Pub Date: April 12th, 2011
ISBN: 978-0-385-34094-6
Publisher: Dial Press

In a richly imagined literary sequel to Puccini's Madama Butterfly, we follow Benji, the illegitimate offspring of the tragic geisha Cio-Cio-san, to America with his conflicted father, U.S. Navy Lieut. Frank Pinkerton, and resentful new wife Kate.
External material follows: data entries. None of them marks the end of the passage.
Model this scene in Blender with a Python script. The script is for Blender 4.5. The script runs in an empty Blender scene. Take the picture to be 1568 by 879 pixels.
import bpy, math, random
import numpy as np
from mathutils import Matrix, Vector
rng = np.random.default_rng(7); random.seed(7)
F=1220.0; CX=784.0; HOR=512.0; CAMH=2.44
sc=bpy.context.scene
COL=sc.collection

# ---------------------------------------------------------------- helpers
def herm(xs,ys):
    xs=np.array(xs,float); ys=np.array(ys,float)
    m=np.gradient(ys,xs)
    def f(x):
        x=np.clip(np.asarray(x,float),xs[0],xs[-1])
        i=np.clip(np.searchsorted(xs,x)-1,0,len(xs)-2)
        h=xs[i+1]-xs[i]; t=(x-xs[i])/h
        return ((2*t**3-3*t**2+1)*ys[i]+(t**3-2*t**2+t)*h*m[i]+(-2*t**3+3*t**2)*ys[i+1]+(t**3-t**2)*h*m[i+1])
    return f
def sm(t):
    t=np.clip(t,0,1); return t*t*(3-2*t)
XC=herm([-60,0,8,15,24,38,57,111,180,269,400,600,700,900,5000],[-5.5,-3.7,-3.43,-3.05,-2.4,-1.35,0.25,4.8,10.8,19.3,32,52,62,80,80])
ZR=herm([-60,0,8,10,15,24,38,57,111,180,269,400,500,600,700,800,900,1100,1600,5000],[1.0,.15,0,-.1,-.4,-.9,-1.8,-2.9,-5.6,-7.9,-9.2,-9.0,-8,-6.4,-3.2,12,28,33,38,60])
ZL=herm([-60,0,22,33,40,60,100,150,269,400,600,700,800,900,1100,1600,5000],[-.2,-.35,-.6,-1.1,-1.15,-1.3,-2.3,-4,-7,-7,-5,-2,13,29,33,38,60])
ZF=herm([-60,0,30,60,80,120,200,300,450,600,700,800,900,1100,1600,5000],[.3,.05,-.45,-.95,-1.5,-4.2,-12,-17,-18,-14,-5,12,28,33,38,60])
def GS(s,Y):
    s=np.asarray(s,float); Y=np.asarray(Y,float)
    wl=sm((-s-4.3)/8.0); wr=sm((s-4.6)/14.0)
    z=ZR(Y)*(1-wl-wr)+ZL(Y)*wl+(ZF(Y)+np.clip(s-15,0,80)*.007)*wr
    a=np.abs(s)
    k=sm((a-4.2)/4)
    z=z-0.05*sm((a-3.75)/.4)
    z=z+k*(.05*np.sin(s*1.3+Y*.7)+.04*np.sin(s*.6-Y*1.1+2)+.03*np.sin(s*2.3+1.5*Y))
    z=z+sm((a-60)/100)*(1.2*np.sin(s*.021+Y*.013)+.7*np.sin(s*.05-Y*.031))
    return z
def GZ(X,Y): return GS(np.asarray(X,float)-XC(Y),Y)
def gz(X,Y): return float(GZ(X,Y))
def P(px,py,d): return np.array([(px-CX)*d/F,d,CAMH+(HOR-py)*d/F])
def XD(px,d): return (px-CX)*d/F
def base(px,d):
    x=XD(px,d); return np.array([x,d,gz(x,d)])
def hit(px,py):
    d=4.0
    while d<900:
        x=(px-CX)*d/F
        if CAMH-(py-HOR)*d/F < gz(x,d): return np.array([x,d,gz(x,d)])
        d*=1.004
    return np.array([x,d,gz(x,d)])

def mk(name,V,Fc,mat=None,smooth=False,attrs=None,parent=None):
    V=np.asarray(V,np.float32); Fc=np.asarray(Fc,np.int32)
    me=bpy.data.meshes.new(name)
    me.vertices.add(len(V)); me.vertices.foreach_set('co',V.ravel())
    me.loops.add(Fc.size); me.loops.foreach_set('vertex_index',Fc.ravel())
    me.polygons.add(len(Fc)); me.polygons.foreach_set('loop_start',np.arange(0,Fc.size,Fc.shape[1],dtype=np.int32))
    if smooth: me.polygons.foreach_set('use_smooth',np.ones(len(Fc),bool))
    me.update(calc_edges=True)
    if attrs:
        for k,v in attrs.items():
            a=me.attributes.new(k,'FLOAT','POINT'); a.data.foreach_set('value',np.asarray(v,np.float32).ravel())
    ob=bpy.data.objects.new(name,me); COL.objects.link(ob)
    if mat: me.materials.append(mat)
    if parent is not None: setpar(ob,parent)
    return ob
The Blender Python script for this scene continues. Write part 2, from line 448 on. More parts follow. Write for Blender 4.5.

Davis-Gardner, who in her novel Plum Wine (2006) wrote of an American teacher in Tokyo unraveling the stories of Hiroshima survivors, returns to Japan to envision a string of surprising events following the belated reappearance of Pinkerton, the suicide of Cio-Cio-san and the adoption of Benji as an "orphan." Raised on an Illinois farm, the intelligent and resourceful boy adjusts to his new life and culture, but is abused by kids for his unusual blond looks and censored by Kate for speaking or acting Japanese. Clinging to memories of his mother, a photo of whom he keeps hidden, Benji dreams of returning to his native Nagasaki. With the help of a kindly adult friend, and a stranger who proves to be a horse thief, he escapes to San Francisco, where another sympathetic man helps him gain passage to Japan. In a bold metafictional stroke, Davis-Gardner has a new opera called Madama Butterfly open in Chicago, with characters named Pinkerton, Cio-Cio-san and Benji. Other plot twists await as Benji finds his own romantic match, Pinkerton sinks deeper into regret, remorse and alcoholism, and Kate slides into insanity. For all its jolts and its exposure of dark social and cultural truths, the novel is told with control, precision and emotional understatement. In its way, it holds its own alongside the modern Western masterpieces of Larry McMurtry and Cormac McCarthy. For all its melancholy and madness, it strikes themes of hope and renewal, and believing in the unbelievable.

A haunting and lyrical follow-up to Madama Butterfly.